At Fort Riley, Thursday takes over from the popular previous commander, Captain Kirby York (Wayne), much to the chagrin of the men at the fort, including O’Rouke’s Sergeant Mayor father (Ward Bond), who acts as a fatherly buffer between the rigid new commander and the men who are unaccustomed to such high-handedness. After a murderous attack on a small detail of cavalrymen by renegade Indians, York tries to convince Thursday that they were reacting to the mistreatment on the reservation by the corrupt government agent and proposes a meeting with the Apache leader Cochise to make peace. Thursday sees York’s proposal as a way to lure Cochise into an ambush and to make a new name for himself.

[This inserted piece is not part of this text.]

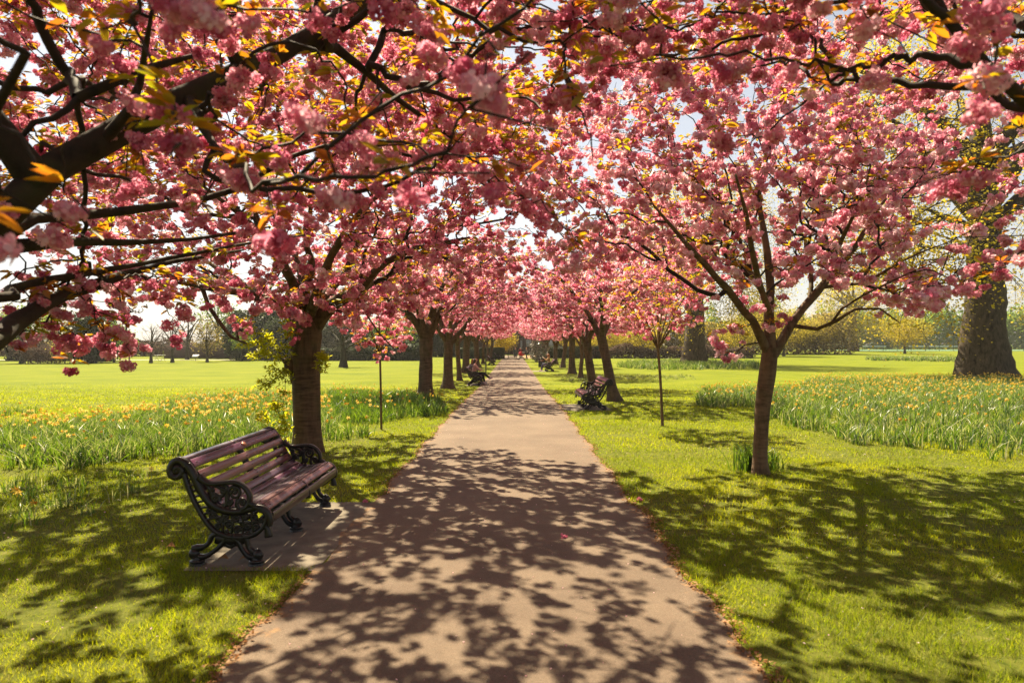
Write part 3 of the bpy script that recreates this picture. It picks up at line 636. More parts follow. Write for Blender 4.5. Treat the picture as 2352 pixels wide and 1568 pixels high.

‘Fort Apache’ Presents Opposing Visions of America
Fort Apache presents two opposing views of America in the 1870s, personified by its protagonists, Thursday and York. Thursday represents the view of the East that Native Americans stand in the way of Manifest Destiny, the “preordained” Westward Expansion of white settlers. We hear Thursday, newly arrived in the West, speak of being glorified by the Eastern newspapers as he secretly contemplates the elimination of Cochise. On the other hand, York has spent more time in the West and has come to understand the native peoples as having been there first. He represents a more enlightened view that seeks to find a way to coexist fairly and peacefully with the First Nations people.
In reviewing Custer’s life, on which the film is loosely based, Kevin M. Levin concludes, “Custer’s racial outlook was perfectly consistent with the overarching racial views of white Northerners and Southerners and those he expressed publicly during Reconstruction. The United States was a white man’s nation. The very existence of the United States was predicated on the dispossession of the indigenous people. If Custer was wrong, ultimately, it was because the nation was wrong.” In different contexts, the same two opposing views—cooperation versus domination—continue to exist today.

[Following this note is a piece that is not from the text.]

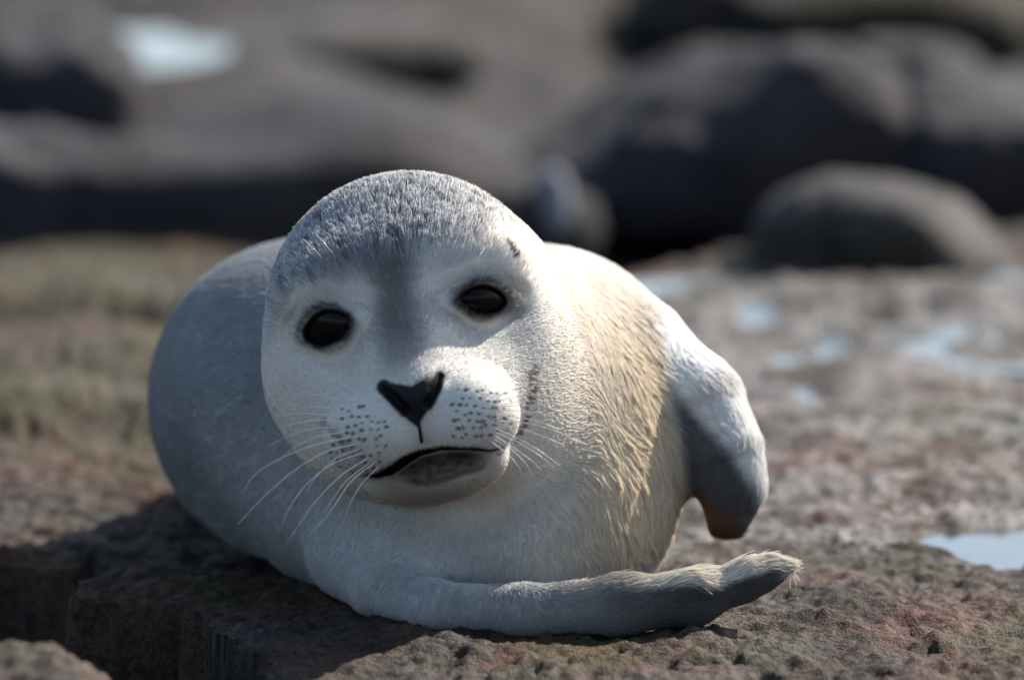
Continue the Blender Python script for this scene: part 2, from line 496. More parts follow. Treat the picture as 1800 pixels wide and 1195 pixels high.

The film also displays another conflict: the conflict between mindless duty and decency, between the spirit and the letter of the law. York believes in mutual respect for the Indians and understands that Cochise broke the treaty and left the reservation out of frustration over mistreatment by the government’s representative. He gives Cochise his word that there will be peace if he returns. His superior, Thursday, in keeping with his refusal to allow his daughter to marry beneath his social station, believes Indians are not worthy of respect and considers York’s promise a trick he can use to lure Cochise into a deadly ambush. York naturally feels betrayed and used. Thursday’s actions further represent the government’s lies, corruption, and bad faith.

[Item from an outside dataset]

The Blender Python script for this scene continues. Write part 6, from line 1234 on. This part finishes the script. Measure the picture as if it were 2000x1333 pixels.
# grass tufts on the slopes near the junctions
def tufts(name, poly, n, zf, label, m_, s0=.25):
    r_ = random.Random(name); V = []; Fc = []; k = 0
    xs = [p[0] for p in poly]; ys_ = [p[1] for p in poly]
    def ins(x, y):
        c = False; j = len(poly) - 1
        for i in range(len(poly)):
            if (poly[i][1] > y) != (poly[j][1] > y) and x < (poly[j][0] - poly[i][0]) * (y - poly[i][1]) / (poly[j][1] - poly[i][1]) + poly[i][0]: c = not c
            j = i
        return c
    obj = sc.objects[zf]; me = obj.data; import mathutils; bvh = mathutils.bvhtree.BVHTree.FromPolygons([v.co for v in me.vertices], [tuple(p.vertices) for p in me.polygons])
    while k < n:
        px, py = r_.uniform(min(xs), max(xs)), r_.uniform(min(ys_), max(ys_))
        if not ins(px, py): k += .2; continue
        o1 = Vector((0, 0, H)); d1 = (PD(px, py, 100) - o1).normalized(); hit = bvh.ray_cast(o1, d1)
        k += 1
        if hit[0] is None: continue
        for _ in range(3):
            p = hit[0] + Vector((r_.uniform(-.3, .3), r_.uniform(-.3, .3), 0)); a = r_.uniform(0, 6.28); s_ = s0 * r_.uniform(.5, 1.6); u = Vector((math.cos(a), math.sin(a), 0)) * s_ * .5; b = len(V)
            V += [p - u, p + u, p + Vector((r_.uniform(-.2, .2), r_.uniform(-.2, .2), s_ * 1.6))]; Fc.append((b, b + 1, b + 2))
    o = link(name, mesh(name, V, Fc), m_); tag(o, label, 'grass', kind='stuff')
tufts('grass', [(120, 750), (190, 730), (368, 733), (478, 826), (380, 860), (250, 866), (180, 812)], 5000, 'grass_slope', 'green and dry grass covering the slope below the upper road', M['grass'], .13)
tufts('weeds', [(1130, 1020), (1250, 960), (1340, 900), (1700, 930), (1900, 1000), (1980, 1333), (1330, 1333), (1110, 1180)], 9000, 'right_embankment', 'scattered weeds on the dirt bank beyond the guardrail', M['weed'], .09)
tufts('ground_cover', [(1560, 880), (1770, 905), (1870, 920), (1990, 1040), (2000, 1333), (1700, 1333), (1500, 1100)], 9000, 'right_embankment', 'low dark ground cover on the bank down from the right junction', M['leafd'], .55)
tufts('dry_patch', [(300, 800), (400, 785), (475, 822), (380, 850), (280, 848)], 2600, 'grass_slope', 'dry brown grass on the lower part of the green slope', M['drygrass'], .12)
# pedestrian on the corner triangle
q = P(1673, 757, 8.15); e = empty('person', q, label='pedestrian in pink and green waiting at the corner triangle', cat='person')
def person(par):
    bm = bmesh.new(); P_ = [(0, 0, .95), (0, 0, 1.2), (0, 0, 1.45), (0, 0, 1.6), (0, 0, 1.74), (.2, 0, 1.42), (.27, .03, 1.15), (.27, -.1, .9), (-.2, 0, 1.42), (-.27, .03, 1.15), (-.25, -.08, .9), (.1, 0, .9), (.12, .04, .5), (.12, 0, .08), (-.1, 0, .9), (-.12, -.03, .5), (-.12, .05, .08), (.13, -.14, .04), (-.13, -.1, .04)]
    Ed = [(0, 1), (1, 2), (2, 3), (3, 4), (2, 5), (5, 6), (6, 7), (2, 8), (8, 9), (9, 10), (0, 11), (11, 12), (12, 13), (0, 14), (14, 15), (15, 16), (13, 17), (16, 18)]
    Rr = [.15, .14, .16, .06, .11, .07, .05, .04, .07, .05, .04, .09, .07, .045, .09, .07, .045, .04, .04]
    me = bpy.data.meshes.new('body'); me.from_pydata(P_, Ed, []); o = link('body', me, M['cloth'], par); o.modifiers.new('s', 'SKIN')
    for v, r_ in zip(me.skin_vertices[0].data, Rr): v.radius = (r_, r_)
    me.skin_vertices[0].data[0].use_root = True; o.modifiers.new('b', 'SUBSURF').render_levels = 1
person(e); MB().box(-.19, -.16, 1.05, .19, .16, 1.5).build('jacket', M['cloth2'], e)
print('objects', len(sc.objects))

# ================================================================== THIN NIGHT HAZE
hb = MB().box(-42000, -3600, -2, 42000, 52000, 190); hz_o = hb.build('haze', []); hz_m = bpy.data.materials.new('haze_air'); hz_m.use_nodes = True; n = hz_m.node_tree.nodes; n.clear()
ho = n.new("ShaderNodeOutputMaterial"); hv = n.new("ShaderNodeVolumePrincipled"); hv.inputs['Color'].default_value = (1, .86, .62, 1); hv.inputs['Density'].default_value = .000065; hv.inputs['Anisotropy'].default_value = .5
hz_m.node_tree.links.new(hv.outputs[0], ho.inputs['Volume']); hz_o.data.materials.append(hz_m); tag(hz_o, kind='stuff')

Then, at the last minute before the final battle, Thursday finds a pretense, against York’s protests, to order him and young O’Rourke back out of danger, sensing that York should live to succeed him as commander of the regiment and that O’Rourke and his daughter are in love and are destined to marry. His final actions seem to attempt to atone for what he ultimately realizes to have been mistakes. Finally, when newspaper reporters ask him years later to remember Thursday’s legacy, York speaks only of his bravery, not his foolishness. York has a duty to speak the truth, but he tempers it with a larger and more charitable knowledge, unintentionally supporting the false legend of the Colonel’s glory. This tension between duty to the law and its spirit also persists today. It is one of the reasons why the film continues to be relevant.
Did ‘Fort Apache’ Really Start a Trend to Portray Native Americans Fairly?
So-called “Indians” have existed in film since the very beginning of the business. Cecil DeMille’s The Squaw Man (1913), long thought to be the very first feature film made when the East Coast studios moved to what is now Hollywood, dealt with the issue of interracial marriage between whites and Indians. In keeping with the ethnocentricity of the country’s colonial and expansionist past, the predominant image of Native Americans in the early decades of motion picture history was of bloodthirsty savages who only lived to prey on whites. This was the stuff of hundreds of serials and B movies for decades.
Before Fort Apache, some filmmakers attempted to portray Native Americans more realistically and respectfully. Films like The Vanishing American (1926) and Cimarron (1931) tried to be sympathetic and understanding even while thoughtlessly using whites to play natives. It was indeed John Ford’s 1948 epic that set the tone for a revised look at Indigenous characters, showing them as honorable but wary, dignified, naturally peaceful, reasonable, and strategically superior warriors. According to his biographer Scott Eyman, Ford had formed this view while working with the Monument Valley tribes on Stagecoach in 1939 and cultivated it with each new project or vacation to that area until the end of his life.
In his definitive guide to the Western, The Six-Gun Mystique, Western scholar John G. Cawelti documents that there was indeed a change in how Native Americans were portrayed after Fort Apache in 1948, typified by Broken Arrow (1950), Apache (1954), and Run of the Arrow (1957). Though still not entirely realistic, they dealt with Native people more complexly. Ford particularly used Indigenous peoples as actors in Cheyenne Autumn (1964). Late 20th-century films went even further toward fair and faithful portrayals with A Man Called Horse (1969), Little Big Man (1970), Dances With Wolves (1990), and Last of the Mohicans (1992). The 21st Century has witnessed the advent of films by Native filmmakers like Smoke Signals (1998), Atanarjuat: The Fast Runner (2001), and Reservation Dogs (2021), depicting their own cultures in the modern world.
Fort Apache was immediately popular, critically acclaimed, and financially successful upon its release. It has become a classic, which may account for its 100% rating on Rotten Tomatoes. Even with its flaws (attempts at comedy range unevenly from lame physical jokes to rich moments of verbal humor), it is still a well-made, exciting, and historically important work.